Review:

Harper Lee specialist Dean Thomas DiPiero reviews the long-awaited follow-up to "To Kill a Mockingbird."

Go Set A Watchman by Harper Lee

By Thomas DiPiero

It’s strange to think of Scout, eternally a 10-year-old desperado, as an adult. Strange to think that Jem is dead. Strange to think that “Go Set a Watchman,” the original draft of the book that became the classic “To Kill a Mockingbird,” exists at all.

Thomas DiPiero
Thomas DiPiero

And most of all, it’s strange to read that Atticus Finch, the moral compass and hero of “Mockingbird,” is a racist.

“Boycott the book!” some commentators cry. Should have never been published, other critics say.

But to me, Atticus’ complexity makes “Go Set a Watchman” worth reading. “Mockingbird” was written through the eyes of a child. “Watchman” is the voice of a clear-eyed adult.

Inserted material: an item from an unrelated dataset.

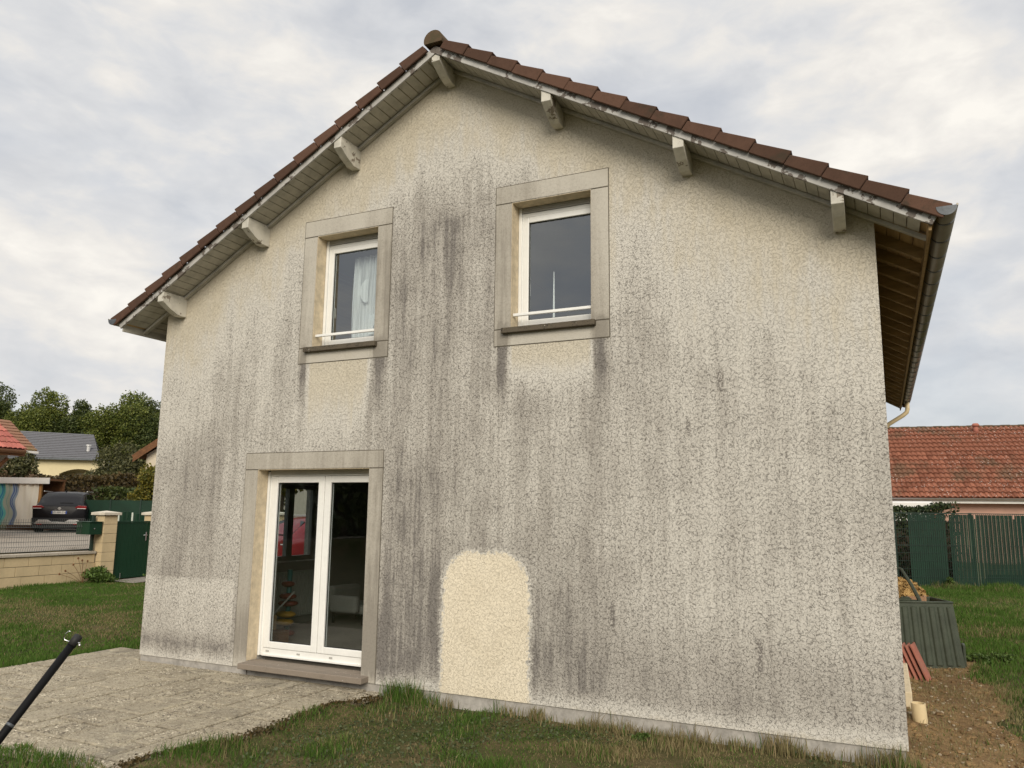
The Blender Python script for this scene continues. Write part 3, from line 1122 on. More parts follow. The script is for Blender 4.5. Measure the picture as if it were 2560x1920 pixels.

With more than 40 million copies in print, “Mockingbird” is an international sensation. Most of us read it for the first time in junior high or high school, likely at too young an age to understand fully its brilliant handling of the complex issues of racism, sexual violence, abuse, drug addiction and murder.

Much of Lee’s genius lies in her ability to depict these serious and intricate components of American life in ways that seem simple.

Atticus repeatedly tells his children to walk in others’ shoes, to try to view the world from inside others’ skins. As adults, we recognize that trying to understand others’ perspectives is a lofty and socially useful goal. But we also see that presuming we can empathize with people whose histories and life experiences are completely different from our own can be a potentially dangerous enterprise, one leading not only to misunderstanding, but also, possibly, to death.

Even the work’s principle metaphor — that of the mockingbird, which imitates the songs of other birds — reminds us that there are some among us whose voices are not heard, or not allowed to be heard.

“Watchman” is more internal. The title comes from the Book of Isaiah: “For thus hath the Lord said unto me / Go, set a watchman, let him declare what he seeth.”

Every man’s watchman, a character says in the book, is his own conscience.

The first chapter, released Friday, shows us that the adult Jean Louise Finch, aka Scout, has refined the characteristics we associate with her as a girl. She still dresses in gender-neutral attire, and she remains somewhat incorrigible, fiercely independent and sharply critical. . . 

With “Mockingbird,” Harper Lee made us question what we know and who we think we are. “Go Set a Watchman” continues in this noble literary tradition.

Read the full review.


Prof. DiPiero talks about "Go Set a Watchman"


Prof. DiPiero talks about "To Kill a Mockingbird"


TKAM: Lost in Translation for Kids?
Maybe So, Says SMU Expert

Thomas DiPiero's copy of To Kill a Mockingbird
Thomas DiPiero’s copy of To Kill a Mockingbird is as tattered as much as it is treasured — missing its cover, full of fading cryptic notes and held together with a rubber band. Since its publication 55 years ago, on July 11, 1960, the book has sold more than 40 million copies and been translated into 40 languages.

SMU Dedman College Dean Thomas DiPiero discussed Lee’s masterful To Kill a Mockingbird at a SMU Community Outreach-University Park Public Library event June 18. Here are a few highlights from his talk:

  • As a scholar of French literature, DiPiero has read the novel in French, where it goes by the title Ne Tirez Pas Sur L'oiseau Moqueur, which translates to “Do Not Shoot at the Mockingbird” and “misses the whole point,” DiPiero says. The book’s overall translation “catches the tone” of the original, but left him wondering, “Can you understand this novel if you’re not American? I don’t think you can. I think you have to understand what life is like in a small town in the South, even if you never lived there. You have to understand American racial politics. You have to understand something about violence in the South during the book’s time.”
       
  • Despite TKAM being widely read by high-schoolers and junior high-schoolers, “it ain’t kids’ stuff,” DiPiero says. Many of the novel’s complexities aren’t easy for young minds to grasp. “I mean, it’s a pretty difficult novel. It’s about rape. Incest. Child abuse. Drug addiction,” he explains. “And the message we’re encouraged to come away with at the end is, ‘Wouldn’t it be great if we can all just get along and see things from others’ perspectives?’ The truth is, it’s much more complicated than that.”
       
  • DiPiero suggests adults read the book for a richer understanding of its racial and cultural complexities. He first read TKAM in ninth grade, but after re-reading it in his 30s, he was gobsmacked by what he missed in the book the first go-around — in particular “gothic” elements of ambiguity – the indefinable “in-between things” in life, the murky gray areas of morality and “norms” seen through a perverse lens.
       
  • As for the book’s title, “What do we know about a mockingbird? It doesn’t have a call of its own. It only imitates other calls,” DiPiero says. “That describes a lot of the characters in the book who aren’t in powerful positions. They have to learn to speak through, or with, another language.”